Here’s the problem:   How is it that the wind could produce such a “surgical” strike on only one house in the neighborhood?

It was like an explosion had occurred or perhaps a truck pulled up, tied on some ropes and yanked the whole thing down. On the other hand, the debris was strewn all over suggesting the wind had done the deed.  I guess a small but potent tornado could account for this, but I’ve seen photos of tornadoes cutting swaths through a neighborhood, but one house only—in a tight place like Tropicana?   I am a bit skeptical.

The event  happened last Sunday, and the local company that we see around the park, AMS, had no emergency services.  The insurance company suggested a national franchise called Paul Davis Restorations which specializes in emergencies like this.  They have a Fort Myers office, and they sent a crew down the same day to stabilize the site, remove debris and place tarps to prevent water coming in. They were very professional. The insurance company did not insist that everything be left “as is” pending the arrival of an adjuster.  They allowed the mess to be cleared.

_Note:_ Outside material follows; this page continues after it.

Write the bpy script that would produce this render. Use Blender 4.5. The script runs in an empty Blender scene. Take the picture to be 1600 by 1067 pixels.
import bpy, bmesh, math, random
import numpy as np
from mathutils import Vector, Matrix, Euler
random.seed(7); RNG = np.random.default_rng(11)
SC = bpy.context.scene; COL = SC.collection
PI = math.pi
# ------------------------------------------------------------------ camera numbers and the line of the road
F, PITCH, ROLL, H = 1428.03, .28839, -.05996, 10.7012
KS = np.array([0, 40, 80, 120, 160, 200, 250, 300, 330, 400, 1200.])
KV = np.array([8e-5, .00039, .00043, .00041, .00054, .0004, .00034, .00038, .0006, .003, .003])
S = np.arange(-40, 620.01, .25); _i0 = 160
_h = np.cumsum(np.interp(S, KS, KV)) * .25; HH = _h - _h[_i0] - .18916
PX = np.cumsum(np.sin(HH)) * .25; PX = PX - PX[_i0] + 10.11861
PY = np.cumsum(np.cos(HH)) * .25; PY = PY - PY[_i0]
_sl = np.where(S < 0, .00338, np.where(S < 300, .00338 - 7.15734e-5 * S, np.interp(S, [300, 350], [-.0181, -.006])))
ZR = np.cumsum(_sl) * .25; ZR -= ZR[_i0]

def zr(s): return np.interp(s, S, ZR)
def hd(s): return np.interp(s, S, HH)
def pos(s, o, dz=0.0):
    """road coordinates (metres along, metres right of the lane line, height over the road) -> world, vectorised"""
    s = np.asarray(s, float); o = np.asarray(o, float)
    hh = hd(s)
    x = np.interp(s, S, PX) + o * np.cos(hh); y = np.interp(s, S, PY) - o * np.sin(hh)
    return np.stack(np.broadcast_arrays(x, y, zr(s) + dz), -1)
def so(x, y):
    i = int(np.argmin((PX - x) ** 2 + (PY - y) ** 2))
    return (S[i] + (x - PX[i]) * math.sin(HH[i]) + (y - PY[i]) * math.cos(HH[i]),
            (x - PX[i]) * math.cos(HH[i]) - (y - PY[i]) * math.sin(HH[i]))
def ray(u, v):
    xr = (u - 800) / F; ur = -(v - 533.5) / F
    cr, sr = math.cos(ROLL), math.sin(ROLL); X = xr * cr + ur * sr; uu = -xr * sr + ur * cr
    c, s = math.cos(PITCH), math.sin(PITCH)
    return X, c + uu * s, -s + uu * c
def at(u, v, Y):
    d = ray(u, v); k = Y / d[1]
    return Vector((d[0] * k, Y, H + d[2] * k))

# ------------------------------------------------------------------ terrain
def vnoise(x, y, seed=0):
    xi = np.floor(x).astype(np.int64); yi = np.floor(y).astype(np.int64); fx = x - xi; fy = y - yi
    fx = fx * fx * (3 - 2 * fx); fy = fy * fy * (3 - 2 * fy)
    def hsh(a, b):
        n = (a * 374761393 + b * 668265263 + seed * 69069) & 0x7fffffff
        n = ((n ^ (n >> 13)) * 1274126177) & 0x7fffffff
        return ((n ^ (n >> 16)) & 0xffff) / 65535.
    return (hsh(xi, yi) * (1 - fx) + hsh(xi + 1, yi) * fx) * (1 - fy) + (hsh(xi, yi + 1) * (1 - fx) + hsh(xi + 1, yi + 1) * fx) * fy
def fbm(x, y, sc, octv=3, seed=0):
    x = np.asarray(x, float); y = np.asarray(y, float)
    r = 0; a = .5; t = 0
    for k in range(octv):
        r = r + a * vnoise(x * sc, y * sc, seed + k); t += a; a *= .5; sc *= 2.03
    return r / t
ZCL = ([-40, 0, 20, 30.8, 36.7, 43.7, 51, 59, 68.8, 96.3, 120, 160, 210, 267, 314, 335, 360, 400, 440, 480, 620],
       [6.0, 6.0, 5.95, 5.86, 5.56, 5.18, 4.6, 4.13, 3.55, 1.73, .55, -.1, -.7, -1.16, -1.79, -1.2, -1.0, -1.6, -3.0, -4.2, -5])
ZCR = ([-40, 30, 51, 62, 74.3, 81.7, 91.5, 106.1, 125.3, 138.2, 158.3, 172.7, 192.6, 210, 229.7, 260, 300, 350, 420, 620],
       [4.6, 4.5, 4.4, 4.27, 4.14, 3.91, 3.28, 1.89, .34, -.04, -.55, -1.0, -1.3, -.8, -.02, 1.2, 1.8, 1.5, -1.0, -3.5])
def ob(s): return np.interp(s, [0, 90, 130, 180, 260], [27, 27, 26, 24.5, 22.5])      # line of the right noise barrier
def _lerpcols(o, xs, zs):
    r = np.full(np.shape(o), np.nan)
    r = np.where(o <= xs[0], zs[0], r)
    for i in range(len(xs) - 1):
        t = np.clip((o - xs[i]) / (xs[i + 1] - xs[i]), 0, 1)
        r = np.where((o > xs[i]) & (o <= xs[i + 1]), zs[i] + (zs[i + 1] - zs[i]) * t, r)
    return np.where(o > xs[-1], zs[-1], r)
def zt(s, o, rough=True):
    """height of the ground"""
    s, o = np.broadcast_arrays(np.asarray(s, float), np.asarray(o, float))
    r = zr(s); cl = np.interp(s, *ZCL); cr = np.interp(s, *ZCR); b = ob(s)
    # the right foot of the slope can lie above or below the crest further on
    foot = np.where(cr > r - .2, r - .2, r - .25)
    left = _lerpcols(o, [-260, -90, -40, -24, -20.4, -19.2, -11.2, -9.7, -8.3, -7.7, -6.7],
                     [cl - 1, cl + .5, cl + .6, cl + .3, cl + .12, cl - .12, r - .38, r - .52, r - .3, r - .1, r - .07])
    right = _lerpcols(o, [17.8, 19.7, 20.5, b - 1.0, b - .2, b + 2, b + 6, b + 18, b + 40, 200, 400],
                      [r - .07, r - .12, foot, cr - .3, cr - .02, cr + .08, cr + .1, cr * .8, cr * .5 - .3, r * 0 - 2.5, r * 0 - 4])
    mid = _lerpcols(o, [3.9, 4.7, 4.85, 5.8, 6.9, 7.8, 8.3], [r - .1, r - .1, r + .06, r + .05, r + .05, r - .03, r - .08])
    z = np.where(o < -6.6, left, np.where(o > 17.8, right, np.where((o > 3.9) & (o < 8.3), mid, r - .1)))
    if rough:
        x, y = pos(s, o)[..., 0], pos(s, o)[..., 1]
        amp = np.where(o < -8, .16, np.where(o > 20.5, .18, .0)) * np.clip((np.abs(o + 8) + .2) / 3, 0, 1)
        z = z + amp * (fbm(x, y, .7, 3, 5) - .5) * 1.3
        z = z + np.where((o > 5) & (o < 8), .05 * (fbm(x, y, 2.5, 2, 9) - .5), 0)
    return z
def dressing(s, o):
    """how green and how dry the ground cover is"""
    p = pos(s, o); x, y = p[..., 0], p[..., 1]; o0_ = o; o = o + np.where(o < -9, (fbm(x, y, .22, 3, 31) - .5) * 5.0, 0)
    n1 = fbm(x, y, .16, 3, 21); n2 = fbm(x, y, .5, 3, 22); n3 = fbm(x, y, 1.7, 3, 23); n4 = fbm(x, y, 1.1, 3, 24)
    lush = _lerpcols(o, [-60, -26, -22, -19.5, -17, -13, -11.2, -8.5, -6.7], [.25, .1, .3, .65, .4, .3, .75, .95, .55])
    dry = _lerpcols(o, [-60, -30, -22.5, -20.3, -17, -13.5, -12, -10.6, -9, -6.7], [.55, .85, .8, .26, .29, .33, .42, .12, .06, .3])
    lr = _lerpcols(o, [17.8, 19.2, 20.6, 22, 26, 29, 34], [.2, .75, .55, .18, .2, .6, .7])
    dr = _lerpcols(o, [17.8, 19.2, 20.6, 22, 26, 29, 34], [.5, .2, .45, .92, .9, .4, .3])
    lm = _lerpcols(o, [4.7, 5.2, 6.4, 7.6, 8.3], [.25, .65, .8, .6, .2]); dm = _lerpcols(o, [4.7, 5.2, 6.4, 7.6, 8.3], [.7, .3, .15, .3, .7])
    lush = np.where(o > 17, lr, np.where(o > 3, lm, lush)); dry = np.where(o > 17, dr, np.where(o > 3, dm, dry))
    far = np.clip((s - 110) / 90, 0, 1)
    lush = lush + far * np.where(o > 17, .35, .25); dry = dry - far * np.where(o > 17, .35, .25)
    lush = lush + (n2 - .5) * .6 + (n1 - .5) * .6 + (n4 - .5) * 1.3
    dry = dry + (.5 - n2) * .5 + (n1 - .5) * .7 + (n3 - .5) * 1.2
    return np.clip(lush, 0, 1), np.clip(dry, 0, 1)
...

Today  (Monday) their crew came back to finish the job of taking away debris.  So far they have been very professional and efficient.

I had been told that insurance companies no longer insure carports, but that is not the case with this company:  Modern USA.

I will keep you informed, since we all can learn from this experience.       Paul

One thought on “Postmortem on the Damage

  1. Reading the Blog daily since returning north, with the thought that we might be informed as to what is happening in the Tropicana on a weekly or even a bi-weekly basis. We would like to be informed by the Co-op as to improvements and/or decisions they are making to the benefit our community.

    For example we have two hard working maintenance men on our crew. Over the summer months they must have an ongoing list of jobs that cannot be accomplished during season, which is the busy time of year. What’s their plan for the summer???

    We hope management will keep us abreast of the accomplishments.

    We applaud you Paul, as we thought, this might be the communication that the Tropicana needs.